Why is electricity consumption in Australia falling?

Tuesday, 14 January, 2014


For more than a century, the quantity of electricity consumed in Australia was more than the year before. That all changed in 2010, as explained by Hugh Saddler, Principal Consultant, Energy Strategies, pitt&sherry, in The Australia Institute report ‘Power down: Why is electricity consumption decreasing?’

In the past three years, the amount of electricity used has fallen. The electricity consumption decrease has been relatively large in the National Electricity Market (NEM), which covers the five eastern states and the ACT, and in Western Australia. NEM demand in the 2013 financial year was almost eight terawatt hours (TWh), or 4.3%, lower than in the peak year of 2009.

If electricity consumption in the NEM had continued to grow after 2005 at the same rate as it had for the previous 20 years, consumption would have been 37 TWh higher in 2013 than it actually was. This difference is equal to almost 5000 megawatts (MW) of coal-fired generation capacity, almost the combined capacity of the Bayswater and Eraring power stations in NSW.

The three largest factors contributing to the dramatic changes in demand for electricity are: the impact of energy-efficiency programs; structural change in the economy away from electricity-intensive industries; and the response of consumers to higher electricity prices since 2010.

Energy efficiency

Australia’s first regulatory energy-efficiency measures were introduced in the late 1990s in the form of Mandatory Energy Performance Standards (MEPS) for refrigerators and freezers. Since then, MEPS have been extended to a range of residential and commercial appliances and equipment, while analogous energy-efficiency requirements have been applied to new buildings.
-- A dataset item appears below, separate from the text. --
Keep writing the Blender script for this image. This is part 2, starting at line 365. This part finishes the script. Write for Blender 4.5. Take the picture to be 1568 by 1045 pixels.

It is estimated these measures have, in total, reduced demand for electricity in 2013 by over 13 TWh, or 37% of the total shortfall. The appliance and equipment MEPS account for most of this reduction.

Between October 2011 and September 2012, three major NSW-based industrial electricity users (Port Kembla steelworks, Kurri Kurri aluminium smelter and Clyde oil refinery) were partially or completely shut down. These closures removed about 3.6 TWh of annual electricity consumption from the NEM, about 10% of the 37 TWh shortfall. However, detailed analysis of National Greenhouse and Energy Reporting System (NGERS) annual reports of the 100 largest electricity-using businesses shows that electricity consumption from 2010-2012 was relatively constant for all companies other than those linked to the above closures.

Meanwhile, ABS data of value added by each economic sector in Australia conveys a similar picture; that manufacturing output in real terms has been fairly constant. According to Dr Saddler, this means “manufacturing is gradually declining as a share of the total economy, but is not markedly declining in absolute terms”.

Historically, Australian output of primary metals, such as aluminium and other electricity-intensive commodities, has grown steadily. However, since 2006, there has been no growth in output; and in recent years, absolute decline.

The lack of growth in output of electricity-intensive commodities is contributing to the lack of demand for electricity, amounting to about 14% of the 37 TWh shortfall. In contrast, declining manufacturing output is not causing an absolute fall in demand. The growth in output from rooftop photovoltaics and other small, distributed generators has contributed about 13% of the shortfall.

Consumer response

From 2010 to 2013, a widening gap between the modelled demand for electricity services and the historical projected demand emerges. This gap can be accounted for by introducing consumer response to higher electricity prices to the model, explaining 19% of the demand gap in 2013.

Consumers responded abruptly to the higher prices in 2010. In the same year, the possible effect of a carbon price on electricity prices became a national issue and increasing political attention was also paid to the rapid price increases that were taking place, mainly because of higher network costs.

“The hypothesis is that the political attention being paid to electricity prices led consumers to pay more attention than they had previously done to their expenditure on electricity. When they did, they responded by reducing their consumption, so as to limit what they were spending, and the outcome showed up strongly in the total electricity demand figures from 2011 on,” said Dr Saddler.

Evidence to support the latter contention is found in the latest ABS Energy Account, from which it can be calculated that real average annual household expenditure on electricity grew strongly until 2009-10, since when it has barely increased despite continuing increases in electricity prices.

“It appears that residential electricity consumers have managed to almost completely offset the effect of higher prices on their household budgets by reducing consumption,” said Dr Saddler.

Changing weather

It has been suggested that Australia’s summer weather has been milder over the past few years. Therefore, less electricity was being consumed for air conditioning, causing a reduction in total demand.

Analysis of all NEM states over each summer and winter from 2005 to 2013 showed that the relationship between seasonal electricity consumption and the severity of seasonal weather has followed the same trend as total electricity demand.

Comparable seasonal weather over the past three or four years has been associated with progressively lower electricity. Milder weather may affect year-on-year changes in consumption, but it is not driving the longer term downward trend in demand.

The logical conclusion of the complete findings is that although growth in electricity consumption may resume in the next few years, it will be at much lower annual rates than those that prevailed for more than a century up to about 2004.